[GIVEN INFORMATION start]
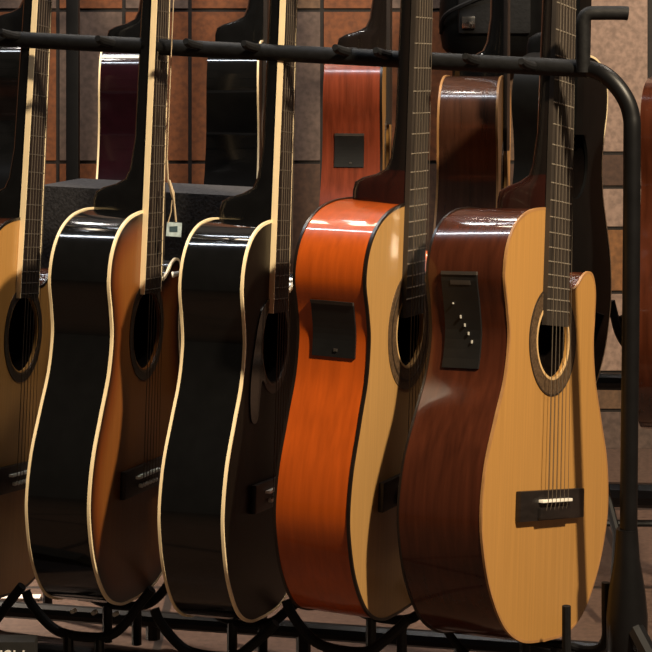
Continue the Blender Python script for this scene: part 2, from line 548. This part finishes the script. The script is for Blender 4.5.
# front row, left to right -----------------------------------------------------------------------------------------
FG = 'acoustic guitars in the front row of the stand'
gA = guitar('acoustic_guitar', 'natural topped acoustic guitar with cream neck edge, cut off at the left of the picture',
            at(10, 594, 2.76), R(75), R(7.5), side='mahog_dark', top='spruce_amber', bind='dark_bind', board_bind='cream_strip', rosette='steel', db=.084, dt=.078,
            kz=.98, cut=True, fb_end=.382, group=FG)
gB = guitar('acoustic_guitar', 'black sided acoustic guitar with cream bindings and a tobacco sunburst top',
            at(136.9, 597.4, 2.685), R(74.8), R(4.83), side='black_lacquer', top='burst', bind='cream', back_bind='cream', board_bind='cream_strip', rosette='steel',
            db=.0819, dt=.0771, ku=1.019, kl=.982, kz=.983, nlean=R(.5), cut=True, fb_end=.382, group=FG)
gC = guitar('acoustic_guitar', 'black sided acoustic guitar with cream bindings and an all dark top beside the orange one',
            at(265.5, 615.5, 2.61), R(74.0), R(6.63), side='black_lacquer', top='top_dark', bind='cream', back_bind='cream', board_bind='cream_strip', rosette='steel',
            db=.0787, dt=.079, ku=.992, kl=.981, kz=.974, cut=True, fb_end=.372, guard=True, pin=.412, group=FG)
gD = guitar('classical_guitar', 'bright orange sided classical guitar with dark binding, pale top and square black preamp',
            at(400.9, 611.3, 2.535), R(66.9), R(2.97), side='mahog_orange', top='spruce_pale', bind='dark_bind', back_bind='dark_bind', board='board_grey', rosette='wide',
            db=.0926, dt=.0875, ku=1.068, kl=.957, kz=.982, nlean=R(.77), cut=True, heel='neck_red', neck='neck_dark', classical=True, preamp=(.308, .372, .18, .78, 'plain'), fb_end=.352, hole_r=.043, group=FG)
gE = guitar('cutaway_guitar', 'golden topped cutaway classical guitar with dark red brown sides, frontmost at the right',
            at(544.3, 640.5, 2.46), R(58.5), R(10.5), side='mahog_dark', top='spruce_gold', bind='tan_bind', back_bind='dark_bind', board='board_grey', rosette='classical',
            db=.1075, dt=.099, ku=.96, kl=.94, kz=1.005, nlean=R(-3.2), cut=True, heel='neck_red', neck='neck_dark', classical=True, preamp=(.300, .408, .34, .80, 'sliders'),
            fb_end=.352, hole_r=.042, bind_r=.0016, group=FG)

# back row on the taller stand ---------------------------------------------------------------------------------------
BG = 'acoustic guitars on the stand behind'


def backY(px):
    return 3.33 - (px - 350) * 0.00062


def back(px, py, name, label, theta, lean=4, **k):
    return guitar(name, label, at(px, py, backY(px)), R(theta), R(lean), strings=False, frets=False, group=BG, ku=.98, kl=.98, **k)


back(40, 330, 'acoustic_guitar', 'black acoustic guitar behind the leftmost natural one', 99, side='black_lacquer', top='top_dark', bind=None)
back(154, 348, 'acoustic_guitar', 'black acoustic guitar with plum tint for sheen and thin pale edge behind the sunburst one', 91, side='black_sheen_tint', top='top_dark', bind='dark_bind', back_bind='cream', bind_r=.0016, db=.088, dt=.078)
back(263, 352, 'acoustic_guitar', 'black acoustic guitar with pale front edge behind the dark topped one', 88, side='black_lacquer', top='top_dark', bind='cream', bind_r=.0016, db=.088, dt=.078)
back(386, 370, 'acoustic_guitar', 'red brown acoustic guitar with black preamp behind the orange sided one', 85, side='mahog_red', top='spruce_amber', bind='dark_bind', heel='neck_dark', neck='neck_dark',
     preamp=(.312, .362, .30, .80, 'plain'))
back(503, 402, 'acoustic_guitar', 'brown acoustic guitar with orange top edge behind the golden cutaway', 81, side='mahog_brown', top='spruce_gold', bind='tan_bind', back_bind='tan_bind', bind_r=.0018, heel='neck_black')
guitar('thin_acoustic_guitar', 'slim black acoustic guitar with cream edge between the golden cutaway and the rack leg', at(571, 410, 2.95), R(66), R(5), side='black_satin', top='black_satin', board='black_satin', neck='black_satin', bind='cream',
       db=.055, dt=.050, frets=False, strings=False, group=BG, rosette=None, bind_r=.0018)
guitar('acoustic_guitar', 'dark red acoustic guitar cut off by the right side, beyond the rack leg', at(721, 428, 3.0), R(74), R(2), side='mahog_dark', top='mahog_dark', bind='tan_bind',
       db=.10, dt=.095, frets=False, strings=False, group=BG, rosette=None, bind_r=.0014)

# ------------------------------------------------------------------ front rack
rack = thing('guitar_stand', 'black tubular multi guitar stand with padded neck bar holding the front row', 'guitar stand', (0, 2.55, 0))
RO = Vector(rack.location)


def rel(p, o=RO):
    return Vector(p) - o


def rp(name, bm, m_, par=rack, **k):
    for v in bm.verts:
        v.co -= RO
    return obj(name, bm, M[m_], par, **k)


barR, barL = at(588, 69, 2.52), at(-90, 34, 2.86)
rp('padded_bar', tube([barL.lerp(barR, i / 30) for i in range(31)], 0.0105, sides=14), 'rubber')
# elbow and right leg
dirb = (barR - barL).normalized()
el = [barR + dirb * -0.03, barR + dirb * 0.0, at(606, 76, 2.505), at(622, 93, 2.495), at(631, 115, 2.49), at(632, 150, 2.487), at(631, 300, 2.487), at(629, 480, 2.487), at(628, 640, 2.487)]
foot = at(627, 640, 2.487)
el += [Vector((foot.x, foot.y, 0.01))]
rp('right_leg', tube(catmull(el, 8), 0.0103, sides=14), 'steel_black')
lf = [barL - dirb * -0.02, barL - dirb * .02, barL - dirb * .06 - Vector((0, 0, .03)), barL - dirb * .075 - Vector((0, 0, .09))]
lf += [Vector((lf[-1].x, lf[-1].y, .4)), Vector((lf[-1].x, lf[-1].y, .01))]
rp('left_leg', tube(catmull(lf, 8), 0.0118, sides=14), 'steel_black')
# hook arm that rises at the bar's right end
hk = [at(583, 72, 2.515), at(583, 40, 2.515), at(583, 22, 2.515), at(588, 14, 2.515), at(600, 13, 2.515), at(622, 13, 2.515), at(628, 13.5, 2.515)]
rp('hook_arm', tube(catmull(hk, 5), 0.0082, sides=12), 'rubber')
# neck pegs
for px, py in [(22, 36), (118, 43), (205, 46), (262, 48), (352, 52), (392, 55), (480, 61), (535, 66)]:
    t_ = (px + 90) / 678
    Y = 2.86 + (2.52 - 2.86) * t_
    p0 = at(px, py, Y)
    pg = [p0 + Vector((0.004, 0.004, 0)), p0 + Vector((-.008, -.020, .001)), p0 + Vector((-.018, -.042, .005)), p0 + Vector((-.021, -.050, .008))]
    rp('neck_peg', tube(pg, 0.0056, sides=10, taper=[1, 1, 1, .7]), 'rubber')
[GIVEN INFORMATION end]
## [REQUEST]
Write out the full listing verbatim, excluding its pictures.

## [RESULT OF THE EXERCISE]
Continue the Blender Python script for this scene: part 2, from line 548. This part finishes the script. The script is for Blender 4.5.
# front row, left to right -----------------------------------------------------------------------------------------
FG = 'acoustic guitars in the front row of the stand'
gA = guitar('acoustic_guitar', 'natural topped acoustic guitar with cream neck edge, cut off at the left of the picture',
            at(10, 594, 2.76), R(75), R(7.5), side='mahog_dark', top='spruce_amber', bind='dark_bind', board_bind='cream_strip', rosette='steel', db=.084, dt=.078,
            kz=.98, cut=True, fb_end=.382, group=FG)
gB = guitar('acoustic_guitar', 'black sided acoustic guitar with cream bindings and a tobacco sunburst top',
            at(136.9, 597.4, 2.685), R(74.8), R(4.83), side='black_lacquer', top='burst', bind='cream', back_bind='cream', board_bind='cream_strip', rosette='steel',
            db=.0819, dt=.0771, ku=1.019, kl=.982, kz=.983, nlean=R(.5), cut=True, fb_end=.382, group=FG)
gC = guitar('acoustic_guitar', 'black sided acoustic guitar with cream bindings and an all dark top beside the orange one',
            at(265.5, 615.5, 2.61), R(74.0), R(6.63), side='black_lacquer', top='top_dark', bind='cream', back_bind='cream', board_bind='cream_strip', rosette='steel',
            db=.0787, dt=.079, ku=.992, kl=.981, kz=.974, cut=True, fb_end=.372, guard=True, pin=.412, group=FG)
gD = guitar('classical_guitar', 'bright orange sided classical guitar with dark binding, pale top and square black preamp',
            at(400.9, 611.3, 2.535), R(66.9), R(2.97), side='mahog_orange', top='spruce_pale', bind='dark_bind', back_bind='dark_bind', board='board_grey', rosette='wide',
            db=.0926, dt=.0875, ku=1.068, kl=.957, kz=.982, nlean=R(.77), cut=True, heel='neck_red', neck='neck_dark', classical=True, preamp=(.308, .372, .18, .78, 'plain'), fb_end=.352, hole_r=.043, group=FG)
gE = guitar('cutaway_guitar', 'golden topped cutaway classical guitar with dark red brown sides, frontmost at the right',
            at(544.3, 640.5, 2.46), R(58.5), R(10.5), side='mahog_dark', top='spruce_gold', bind='tan_bind', back_bind='dark_bind', board='board_grey', rosette='classical',
            db=.1075, dt=.099, ku=.96, kl=.94, kz=1.005, nlean=R(-3.2), cut=True, heel='neck_red', neck='neck_dark', classical=True, preamp=(.300, .408, .34, .80, 'sliders'),
            fb_end=.352, hole_r=.042, bind_r=.0016, group=FG)

# back row on the taller stand ---------------------------------------------------------------------------------------
BG = 'acoustic guitars on the stand behind'


def backY(px):
    return 3.33 - (px - 350) * 0.00062


def back(px, py, name, label, theta, lean=4, **k):
    return guitar(name, label, at(px, py, backY(px)), R(theta), R(lean), strings=False, frets=False, group=BG, ku=.98, kl=.98, **k)


back(40, 330, 'acoustic_guitar', 'black acoustic guitar behind the leftmost natural one', 99, side='black_lacquer', top='top_dark', bind=None)
back(154, 348, 'acoustic_guitar', 'black acoustic guitar with plum tint for sheen and thin pale edge behind the sunburst one', 91, side='black_sheen_tint', top='top_dark', bind='dark_bind', back_bind='cream', bind_r=.0016, db=.088, dt=.078)
back(263, 352, 'acoustic_guitar', 'black acoustic guitar with pale front edge behind the dark topped one', 88, side='black_lacquer', top='top_dark', bind='cream', bind_r=.0016, db=.088, dt=.078)
back(386, 370, 'acoustic_guitar', 'red brown acoustic guitar with black preamp behind the orange sided one', 85, side='mahog_red', top='spruce_amber', bind='dark_bind', heel='neck_dark', neck='neck_dark',
     preamp=(.312, .362, .30, .80, 'plain'))
back(503, 402, 'acoustic_guitar', 'brown acoustic guitar with orange top edge behind the golden cutaway', 81, side='mahog_brown', top='spruce_gold', bind='tan_bind', back_bind='tan_bind', bind_r=.0018, heel='neck_black')
guitar('thin_acoustic_guitar', 'slim black acoustic guitar with cream edge between the golden cutaway and the rack leg', at(571, 410, 2.95), R(66), R(5), side='black_satin', top='black_satin', board='black_satin', neck='black_satin', bind='cream',
       db=.055, dt=.050, frets=False, strings=False, group=BG, rosette=None, bind_r=.0018)
guitar('acoustic_guitar', 'dark red acoustic guitar cut off by the right side, beyond the rack leg', at(721, 428, 3.0), R(74), R(2), side='mahog_dark', top='mahog_dark', bind='tan_bind',
       db=.10, dt=.095, frets=False, strings=False, group=BG, rosette=None, bind_r=.0014)

# ------------------------------------------------------------------ front rack
rack = thing('guitar_stand', 'black tubular multi guitar stand with padded neck bar holding the front row', 'guitar stand', (0, 2.55, 0))
RO = Vector(rack.location)


def rel(p, o=RO):
    return Vector(p) - o


def rp(name, bm, m_, par=rack, **k):
    for v in bm.verts:
        v.co -= RO
    return obj(name, bm, M[m_], par, **k)


barR, barL = at(588, 69, 2.52), at(-90, 34, 2.86)
rp('padded_bar', tube([barL.lerp(barR, i / 30) for i in range(31)], 0.0105, sides=14), 'rubber')
# elbow and right leg
dirb = (barR - barL).normalized()
el = [barR + dirb * -0.03, barR + dirb * 0.0, at(606, 76, 2.505), at(622, 93, 2.495), at(631, 115, 2.49), at(632, 150, 2.487), at(631, 300, 2.487), at(629, 480, 2.487), at(628, 640, 2.487)]
foot = at(627, 640, 2.487)
el += [Vector((foot.x, foot.y, 0.01))]
rp('right_leg', tube(catmull(el, 8), 0.0103, sides=14), 'steel_black')
lf = [barL - dirb * -0.02, barL - dirb * .02, barL - dirb * .06 - Vector((0, 0, .03)), barL - dirb * .075 - Vector((0, 0, .09))]
lf += [Vector((lf[-1].x, lf[-1].y, .4)), Vector((lf[-1].x, lf[-1].y, .01))]
rp('left_leg', tube(catmull(lf, 8), 0.0118, sides=14), 'steel_black')
# hook arm that rises at the bar's right end
hk = [at(583, 72, 2.515), at(583, 40, 2.515), at(583, 22, 2.515), at(588, 14, 2.515), at(600, 13, 2.515), at(622, 13, 2.515), at(628, 13.5, 2.515)]
rp('hook_arm', tube(catmull(hk, 5), 0.0082, sides=12), 'rubber')
# neck pegs
for px, py in [(22, 36), (118, 43), (205, 46), (262, 48), (352, 52), (392, 55), (480, 61), (535, 66)]:
    t_ = (px + 90) / 678
    Y = 2.86 + (2.52 - 2.86) * t_
    p0 = at(px, py, Y)
    pg = [p0 + Vector((0.004, 0.004, 0)), p0 + Vector((-.008, -.020, .001)), p0 + Vector((-.018, -.042, .005)), p0 + Vector((-.021, -.050, .008))]
    rp('neck_peg', tube(pg, 0.0056, sides=10, taper=[1, 1, 1, .7]), 'rubber')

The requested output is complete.